Po wygranej z Górnikiem: Kluczowa bramka „do szatni”

Trener Damian Galeja:
Na początku meczu widać było, że jest w nas sporo emocji związanych z inauguracją ligi, z tą pierwszą konfrontacją o punkty po okresie grania tylko sparingów. Dopiero tak od około piętnastej minuty powoli zaczynaliśmy funkcjonować na dobrym poziomie. Bardzo nam pomogła bramka zdobyta tuż przed przerwą, bo dzięki niej w szatni trochę się uspokoiliśmy, a efektem tego było naprawdę bardzo dobre dziesięć minut, podczas których właściwie rozstrzygnęliśmy ten mecz. Mieliśmy jednak też trochę szczęścia, bo przy 0:0 rywal zmarnował jedną bardzo dobrą okazję. My dominowaliśmy przez niemal całe spotkanie, byliśmy przy piłce, próbowaliśmy konsekwentnie konstruować, jednak na początku brakowało nam cierpliwości i wyrachowania szczególnie przy sytuacjach bramkowych. Bo przed pierwszą bramką, też mieliśmy kilka okazji, które należało lepiej rozwiązać, szybciej otworzyć worek z bramkami. Bo dopóki było 0:0 rywal żył meczem, grał ambitnie. A gdy padła pierwsza, potem druga bramka, to myślę, że wiedzieli, że nie osiągną tu dobrego rezultatu. My tymczasem do końca zabiegaliśmy o kolejne bramki. Z myślą o przyszłości wprowadziliśmy na końcowy fragment meczu na boisko młodzież, żebyśmy wszyscy uczyli się i doskonalili to, co chcemy robić.

Patryk Cepek:
W pierwszej połowie przeciwnik ustawiał się bardzo głęboko i zabezpieczał głównie środek pola, zostawiając sporo miejsca po lewej stronie, dzięki czemu razem z Tomkiem Dyrem mogliśmy często atakować tą flanką, wchodzić w pole karne, szukać miejsca do dośrodkowania bądź strzału. Takie wejścia kosztują sporo sił, i może dlatego po przerwie ciężar naszych ataków przeniósł się bardziej na prawą stronę. Gdyby z naszych wejść przed przerwą padła bramka, na pewno w jakiś sposób ten nasz trud zostałby wynagrodzony. Ale nie ważne kto strzela i jak, ważne, że wygrywamy, bo tylko to się liczy. Pierwsza połowa nie była dla nas łatwa, i całe szczęście, że padła bramka do szatni, bo ona zawsze przeciwnika demotywuje. My tymczasem na drugą połowę wyszliśmy dzięki niej jeszcze bardziej zmobilizowani i skoncentrowani.

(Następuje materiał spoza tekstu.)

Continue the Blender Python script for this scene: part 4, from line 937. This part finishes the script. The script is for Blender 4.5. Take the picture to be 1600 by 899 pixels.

Strzeliliśmy drugą bramkę, i myślę, że to już całkowicie podcięło skrzydła rywalowi, a my to wykorzystaliśmy.

Piotr Rocki:
Bardzo cieszymy się z tego wyniku, bo zdaliśmy egzamin na pięć, i świetnie rozpoczeliśmy sezon, choć pamiętamy, że przed nami jeszcze co najmniej dwadzieścia dziewięć gier. Dziś bardzo długo sami sobie nie umieliśmy ustawić tego meczu, ukłuwając rywala dopiero w czterdziestej piątej minucie po rzucie karnym. Wcześniej mieliśmy okazje, i to cieszy, że stwarzaliśmy je sobie, mimo że rywal mocno zagęszczał przedpole swojej bramki, ale martwi, że nie umieliśmy ich wykorzystać. Ogólnie w całym meczu mieliśmy tych sytuacji mnóstwo, a wykorzystaliśmy tylko część z nich. Mamy więc co poprawiać, żeby noga w polu karnym i tuż za nim nie drżała. W środku pola i w obronie było w pierwszej połowie tak gęsto, że musieliśmy bokami akcje rozruszać, aż fajnie wyszła mi klepka z Trzcionką, po której został on wycięty w polu karnym. Wcześniej też należała się nam jedenastka, bo jeden z rywali zagrał ręką w swoim polu karnym. Szkoda, że sędzia tego nie gwizdnął, bo wtedy pewnie szybciej otworzylibyśmy wynik, i grałoby nam się potem łatwiej, i pewnie już na przerwę schodzilibyśmy z przewagą kilku bramek. Bo było widać, że przeciwnik jest w stanie tak konsekwentnie walczyć tylko do straty pierwszej bramki. Potem rzeczywiście opadli z sił, a my się rozkręcaliśmy, i następne bramki były tylko kwestią czasu.